◆ **Required task**
A single number is the answer here: how many lines of the entries contain "Measure"?

Scenes as source code
%%

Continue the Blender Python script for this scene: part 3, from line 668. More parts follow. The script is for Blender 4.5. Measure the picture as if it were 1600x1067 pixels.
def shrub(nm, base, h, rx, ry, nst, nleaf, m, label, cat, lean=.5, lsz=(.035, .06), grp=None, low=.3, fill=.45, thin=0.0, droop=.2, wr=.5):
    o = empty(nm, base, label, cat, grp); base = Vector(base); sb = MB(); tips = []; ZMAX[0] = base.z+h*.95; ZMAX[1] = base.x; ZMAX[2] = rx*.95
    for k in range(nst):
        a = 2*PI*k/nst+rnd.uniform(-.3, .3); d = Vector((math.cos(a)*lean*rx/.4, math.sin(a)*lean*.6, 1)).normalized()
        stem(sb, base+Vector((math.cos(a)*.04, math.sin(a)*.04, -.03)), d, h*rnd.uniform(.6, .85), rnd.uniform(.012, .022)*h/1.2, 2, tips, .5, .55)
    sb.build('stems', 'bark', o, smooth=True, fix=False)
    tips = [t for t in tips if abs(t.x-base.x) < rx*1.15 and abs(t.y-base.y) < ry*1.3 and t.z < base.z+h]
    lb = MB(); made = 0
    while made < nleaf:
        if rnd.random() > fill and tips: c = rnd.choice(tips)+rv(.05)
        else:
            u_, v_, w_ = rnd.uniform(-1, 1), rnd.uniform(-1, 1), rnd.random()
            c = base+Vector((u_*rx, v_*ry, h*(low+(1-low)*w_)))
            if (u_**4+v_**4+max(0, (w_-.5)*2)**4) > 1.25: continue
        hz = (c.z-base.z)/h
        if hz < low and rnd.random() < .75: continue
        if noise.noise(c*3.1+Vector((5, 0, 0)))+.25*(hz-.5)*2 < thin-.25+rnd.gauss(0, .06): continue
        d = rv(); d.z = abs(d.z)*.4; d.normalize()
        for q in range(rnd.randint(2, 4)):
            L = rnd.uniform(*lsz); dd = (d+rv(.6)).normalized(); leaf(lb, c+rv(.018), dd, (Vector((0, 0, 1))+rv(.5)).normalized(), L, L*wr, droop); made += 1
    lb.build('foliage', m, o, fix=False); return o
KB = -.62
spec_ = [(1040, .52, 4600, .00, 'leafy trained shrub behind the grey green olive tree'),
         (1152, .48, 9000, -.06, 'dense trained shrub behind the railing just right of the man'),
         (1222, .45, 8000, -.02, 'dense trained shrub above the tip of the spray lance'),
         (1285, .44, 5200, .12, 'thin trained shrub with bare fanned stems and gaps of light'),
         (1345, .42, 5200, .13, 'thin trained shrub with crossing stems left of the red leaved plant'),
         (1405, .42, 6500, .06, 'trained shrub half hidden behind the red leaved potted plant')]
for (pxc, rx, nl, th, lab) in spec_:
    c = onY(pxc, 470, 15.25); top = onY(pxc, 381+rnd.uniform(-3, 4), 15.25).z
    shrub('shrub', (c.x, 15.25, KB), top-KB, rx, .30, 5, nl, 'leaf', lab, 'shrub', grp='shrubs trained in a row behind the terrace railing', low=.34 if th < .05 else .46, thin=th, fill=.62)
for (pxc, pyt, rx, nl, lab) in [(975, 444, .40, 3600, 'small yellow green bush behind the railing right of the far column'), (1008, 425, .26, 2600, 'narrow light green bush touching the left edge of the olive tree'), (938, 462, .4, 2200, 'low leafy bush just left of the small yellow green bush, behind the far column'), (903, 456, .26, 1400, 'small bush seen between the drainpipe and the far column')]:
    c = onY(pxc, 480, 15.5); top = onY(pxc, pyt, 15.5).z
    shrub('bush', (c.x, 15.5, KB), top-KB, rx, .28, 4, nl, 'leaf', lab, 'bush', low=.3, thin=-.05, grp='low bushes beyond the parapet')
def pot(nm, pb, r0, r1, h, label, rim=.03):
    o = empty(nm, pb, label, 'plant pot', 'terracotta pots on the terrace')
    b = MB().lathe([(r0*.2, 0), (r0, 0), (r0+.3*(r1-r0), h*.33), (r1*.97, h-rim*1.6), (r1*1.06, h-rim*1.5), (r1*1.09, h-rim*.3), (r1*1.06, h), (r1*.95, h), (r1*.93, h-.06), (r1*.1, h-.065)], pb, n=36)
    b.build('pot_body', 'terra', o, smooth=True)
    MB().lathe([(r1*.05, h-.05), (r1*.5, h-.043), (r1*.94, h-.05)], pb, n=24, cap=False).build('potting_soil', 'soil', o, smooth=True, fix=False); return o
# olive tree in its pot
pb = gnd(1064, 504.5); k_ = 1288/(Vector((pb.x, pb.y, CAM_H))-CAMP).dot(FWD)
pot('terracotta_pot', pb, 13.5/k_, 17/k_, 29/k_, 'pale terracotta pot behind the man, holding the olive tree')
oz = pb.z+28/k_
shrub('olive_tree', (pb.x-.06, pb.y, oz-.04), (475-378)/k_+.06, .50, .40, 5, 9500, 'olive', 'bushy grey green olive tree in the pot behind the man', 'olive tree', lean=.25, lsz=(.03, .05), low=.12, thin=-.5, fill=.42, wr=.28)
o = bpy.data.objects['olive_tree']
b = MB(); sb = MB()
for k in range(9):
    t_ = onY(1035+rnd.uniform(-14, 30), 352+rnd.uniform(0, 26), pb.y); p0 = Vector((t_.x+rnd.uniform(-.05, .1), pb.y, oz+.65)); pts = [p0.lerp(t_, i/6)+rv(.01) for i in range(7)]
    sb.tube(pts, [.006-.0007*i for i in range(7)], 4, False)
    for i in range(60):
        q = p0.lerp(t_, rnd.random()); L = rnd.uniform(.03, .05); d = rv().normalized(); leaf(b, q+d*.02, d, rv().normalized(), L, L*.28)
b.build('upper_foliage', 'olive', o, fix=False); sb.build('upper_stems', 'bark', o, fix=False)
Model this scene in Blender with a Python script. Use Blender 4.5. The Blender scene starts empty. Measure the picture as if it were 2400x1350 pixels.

%%

◆ **Completed task**
2